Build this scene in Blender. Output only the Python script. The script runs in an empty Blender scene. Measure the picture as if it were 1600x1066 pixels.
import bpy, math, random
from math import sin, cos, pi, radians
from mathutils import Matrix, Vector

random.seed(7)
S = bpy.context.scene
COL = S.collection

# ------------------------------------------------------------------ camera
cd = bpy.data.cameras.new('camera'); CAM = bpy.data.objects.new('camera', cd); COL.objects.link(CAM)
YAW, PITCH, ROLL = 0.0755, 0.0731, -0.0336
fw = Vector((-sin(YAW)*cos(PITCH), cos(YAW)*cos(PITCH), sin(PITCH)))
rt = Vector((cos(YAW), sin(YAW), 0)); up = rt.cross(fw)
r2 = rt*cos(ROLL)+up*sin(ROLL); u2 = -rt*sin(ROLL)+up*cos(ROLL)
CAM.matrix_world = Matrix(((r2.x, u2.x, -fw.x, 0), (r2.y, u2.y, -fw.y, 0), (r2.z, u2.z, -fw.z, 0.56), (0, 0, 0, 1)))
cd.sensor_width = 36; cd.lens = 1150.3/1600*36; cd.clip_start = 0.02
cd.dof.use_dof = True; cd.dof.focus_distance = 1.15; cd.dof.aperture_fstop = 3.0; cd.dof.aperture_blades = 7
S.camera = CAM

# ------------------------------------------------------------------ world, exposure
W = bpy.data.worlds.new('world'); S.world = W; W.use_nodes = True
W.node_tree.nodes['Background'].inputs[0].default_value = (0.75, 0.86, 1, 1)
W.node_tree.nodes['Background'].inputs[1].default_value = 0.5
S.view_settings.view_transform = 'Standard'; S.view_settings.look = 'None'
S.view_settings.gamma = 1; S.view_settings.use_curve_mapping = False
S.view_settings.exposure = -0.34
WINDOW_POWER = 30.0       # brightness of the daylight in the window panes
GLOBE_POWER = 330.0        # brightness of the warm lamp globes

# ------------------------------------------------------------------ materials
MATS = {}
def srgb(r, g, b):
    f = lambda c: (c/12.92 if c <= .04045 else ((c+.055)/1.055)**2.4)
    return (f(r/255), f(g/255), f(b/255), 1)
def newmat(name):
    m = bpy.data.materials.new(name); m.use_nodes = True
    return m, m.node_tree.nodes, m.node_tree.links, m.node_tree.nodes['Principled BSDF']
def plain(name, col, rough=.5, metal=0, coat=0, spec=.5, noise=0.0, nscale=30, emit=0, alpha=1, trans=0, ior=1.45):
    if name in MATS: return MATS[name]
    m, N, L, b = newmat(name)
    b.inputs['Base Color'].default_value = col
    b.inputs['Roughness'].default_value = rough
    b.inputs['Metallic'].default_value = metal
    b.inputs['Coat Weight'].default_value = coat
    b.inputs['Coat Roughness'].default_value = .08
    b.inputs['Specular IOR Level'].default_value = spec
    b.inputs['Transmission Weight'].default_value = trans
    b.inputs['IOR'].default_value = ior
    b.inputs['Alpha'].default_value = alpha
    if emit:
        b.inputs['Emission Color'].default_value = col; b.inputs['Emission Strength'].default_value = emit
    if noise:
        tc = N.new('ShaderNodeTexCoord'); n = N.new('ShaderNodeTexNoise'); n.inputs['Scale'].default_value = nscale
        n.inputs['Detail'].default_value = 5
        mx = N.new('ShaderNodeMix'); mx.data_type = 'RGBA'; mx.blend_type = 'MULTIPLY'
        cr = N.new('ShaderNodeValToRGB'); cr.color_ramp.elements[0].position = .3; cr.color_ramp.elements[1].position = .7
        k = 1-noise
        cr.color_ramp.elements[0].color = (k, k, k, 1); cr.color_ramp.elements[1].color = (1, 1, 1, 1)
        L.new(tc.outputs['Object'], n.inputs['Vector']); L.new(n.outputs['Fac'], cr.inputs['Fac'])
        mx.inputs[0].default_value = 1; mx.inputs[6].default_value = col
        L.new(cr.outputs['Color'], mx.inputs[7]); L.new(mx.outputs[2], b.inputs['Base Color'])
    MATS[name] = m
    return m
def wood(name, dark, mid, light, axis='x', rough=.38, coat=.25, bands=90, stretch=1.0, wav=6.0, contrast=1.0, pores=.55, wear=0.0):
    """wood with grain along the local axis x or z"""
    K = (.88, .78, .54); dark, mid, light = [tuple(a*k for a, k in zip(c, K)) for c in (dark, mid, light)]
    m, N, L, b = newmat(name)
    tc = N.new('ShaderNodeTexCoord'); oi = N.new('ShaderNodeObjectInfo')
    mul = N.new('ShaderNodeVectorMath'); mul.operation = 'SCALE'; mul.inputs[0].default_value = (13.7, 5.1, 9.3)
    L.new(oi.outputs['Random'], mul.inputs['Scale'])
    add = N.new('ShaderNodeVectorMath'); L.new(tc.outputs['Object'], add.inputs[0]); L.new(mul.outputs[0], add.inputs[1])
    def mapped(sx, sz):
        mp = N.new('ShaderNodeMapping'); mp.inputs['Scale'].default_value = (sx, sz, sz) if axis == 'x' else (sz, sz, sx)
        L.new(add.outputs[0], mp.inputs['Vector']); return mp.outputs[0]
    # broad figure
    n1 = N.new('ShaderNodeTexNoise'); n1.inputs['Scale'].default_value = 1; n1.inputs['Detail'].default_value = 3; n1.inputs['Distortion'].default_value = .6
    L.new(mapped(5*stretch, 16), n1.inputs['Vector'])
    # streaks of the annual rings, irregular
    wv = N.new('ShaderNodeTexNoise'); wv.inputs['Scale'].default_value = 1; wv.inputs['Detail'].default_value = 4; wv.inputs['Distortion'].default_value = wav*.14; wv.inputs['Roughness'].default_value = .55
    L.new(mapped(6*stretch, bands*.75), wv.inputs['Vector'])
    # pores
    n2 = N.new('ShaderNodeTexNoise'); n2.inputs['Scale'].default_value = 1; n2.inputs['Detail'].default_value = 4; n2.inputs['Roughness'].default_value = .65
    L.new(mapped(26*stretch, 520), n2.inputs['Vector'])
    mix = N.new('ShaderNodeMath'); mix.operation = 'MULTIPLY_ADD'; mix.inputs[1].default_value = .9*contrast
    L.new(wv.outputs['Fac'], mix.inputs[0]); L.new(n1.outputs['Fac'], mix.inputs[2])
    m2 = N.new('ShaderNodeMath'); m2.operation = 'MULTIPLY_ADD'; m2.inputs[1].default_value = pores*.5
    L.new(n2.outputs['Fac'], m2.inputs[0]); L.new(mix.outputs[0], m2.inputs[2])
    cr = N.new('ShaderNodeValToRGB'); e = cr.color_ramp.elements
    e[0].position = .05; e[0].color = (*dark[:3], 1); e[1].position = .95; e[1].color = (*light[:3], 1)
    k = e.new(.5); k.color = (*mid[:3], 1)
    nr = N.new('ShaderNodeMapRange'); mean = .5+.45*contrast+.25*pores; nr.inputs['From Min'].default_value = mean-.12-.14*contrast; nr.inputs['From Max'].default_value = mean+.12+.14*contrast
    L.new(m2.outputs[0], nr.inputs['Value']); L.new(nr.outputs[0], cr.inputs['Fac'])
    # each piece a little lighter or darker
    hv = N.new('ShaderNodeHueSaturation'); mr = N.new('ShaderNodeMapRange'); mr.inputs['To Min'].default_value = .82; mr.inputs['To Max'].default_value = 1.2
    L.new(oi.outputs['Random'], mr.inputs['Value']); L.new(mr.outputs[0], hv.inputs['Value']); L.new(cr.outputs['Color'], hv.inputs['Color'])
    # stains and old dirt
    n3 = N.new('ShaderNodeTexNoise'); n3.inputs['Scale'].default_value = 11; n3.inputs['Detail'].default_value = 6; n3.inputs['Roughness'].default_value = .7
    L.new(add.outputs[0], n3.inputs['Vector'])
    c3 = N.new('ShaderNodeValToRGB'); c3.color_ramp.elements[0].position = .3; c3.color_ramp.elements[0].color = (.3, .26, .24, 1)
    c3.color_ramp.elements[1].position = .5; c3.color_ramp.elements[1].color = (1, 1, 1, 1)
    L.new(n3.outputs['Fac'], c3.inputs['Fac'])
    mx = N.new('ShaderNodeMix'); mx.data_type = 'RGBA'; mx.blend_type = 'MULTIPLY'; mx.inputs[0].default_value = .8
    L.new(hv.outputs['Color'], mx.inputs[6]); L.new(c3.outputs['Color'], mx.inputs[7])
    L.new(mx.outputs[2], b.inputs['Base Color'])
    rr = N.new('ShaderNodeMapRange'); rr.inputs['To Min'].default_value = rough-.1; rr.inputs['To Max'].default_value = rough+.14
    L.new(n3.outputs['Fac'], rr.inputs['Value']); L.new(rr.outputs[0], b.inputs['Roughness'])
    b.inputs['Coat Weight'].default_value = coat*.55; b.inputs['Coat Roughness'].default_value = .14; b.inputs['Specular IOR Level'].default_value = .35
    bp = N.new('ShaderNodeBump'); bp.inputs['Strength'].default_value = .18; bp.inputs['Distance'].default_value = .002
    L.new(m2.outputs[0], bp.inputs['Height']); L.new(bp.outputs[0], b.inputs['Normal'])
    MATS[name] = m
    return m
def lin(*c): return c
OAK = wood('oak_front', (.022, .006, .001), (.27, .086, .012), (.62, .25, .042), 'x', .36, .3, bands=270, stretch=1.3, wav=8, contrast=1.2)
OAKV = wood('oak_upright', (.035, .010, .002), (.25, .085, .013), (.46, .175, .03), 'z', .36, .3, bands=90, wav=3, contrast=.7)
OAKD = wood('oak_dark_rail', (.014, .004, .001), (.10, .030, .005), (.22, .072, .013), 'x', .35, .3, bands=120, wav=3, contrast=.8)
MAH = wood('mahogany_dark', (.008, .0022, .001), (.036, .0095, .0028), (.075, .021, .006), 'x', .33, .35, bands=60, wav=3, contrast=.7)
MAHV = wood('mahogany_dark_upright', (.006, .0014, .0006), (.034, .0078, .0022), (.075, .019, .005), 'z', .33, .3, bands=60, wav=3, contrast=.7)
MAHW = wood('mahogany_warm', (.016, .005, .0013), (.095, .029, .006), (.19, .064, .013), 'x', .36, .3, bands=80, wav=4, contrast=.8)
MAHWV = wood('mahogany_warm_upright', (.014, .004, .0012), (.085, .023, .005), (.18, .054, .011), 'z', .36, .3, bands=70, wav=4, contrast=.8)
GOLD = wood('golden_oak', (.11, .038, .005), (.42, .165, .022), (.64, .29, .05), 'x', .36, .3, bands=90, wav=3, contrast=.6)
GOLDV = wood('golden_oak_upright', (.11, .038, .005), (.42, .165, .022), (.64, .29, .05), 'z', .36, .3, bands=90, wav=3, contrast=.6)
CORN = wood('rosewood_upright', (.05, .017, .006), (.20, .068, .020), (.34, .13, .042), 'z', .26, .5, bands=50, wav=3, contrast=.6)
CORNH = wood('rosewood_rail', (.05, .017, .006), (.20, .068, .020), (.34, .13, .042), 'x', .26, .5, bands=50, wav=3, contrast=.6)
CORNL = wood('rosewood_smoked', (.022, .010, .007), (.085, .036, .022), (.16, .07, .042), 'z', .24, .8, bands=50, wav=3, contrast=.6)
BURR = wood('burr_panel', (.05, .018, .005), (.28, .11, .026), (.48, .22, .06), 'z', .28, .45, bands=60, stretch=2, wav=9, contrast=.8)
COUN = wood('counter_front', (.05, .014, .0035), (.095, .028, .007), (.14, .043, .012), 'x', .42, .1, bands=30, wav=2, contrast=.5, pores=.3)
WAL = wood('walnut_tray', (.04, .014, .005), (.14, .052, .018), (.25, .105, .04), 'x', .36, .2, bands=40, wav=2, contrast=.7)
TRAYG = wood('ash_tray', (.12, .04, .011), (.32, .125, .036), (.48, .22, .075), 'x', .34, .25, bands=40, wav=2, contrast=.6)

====

• EXERCISE OBJECTIVE:
Your output must be the lines of the material above, from the first through the line that contains "COL = S.collection", copied exactly. Include both endpoints and nothing else.

• THE COMPLETED TASK:
Build this scene in Blender. Output only the Python script. The script runs in an empty Blender scene. Measure the picture as if it were 1600x1066 pixels.
import bpy, math, random
from math import sin, cos, pi, radians
from mathutils import Matrix, Vector

random.seed(7)
S = bpy.context.scene
COL = S.collection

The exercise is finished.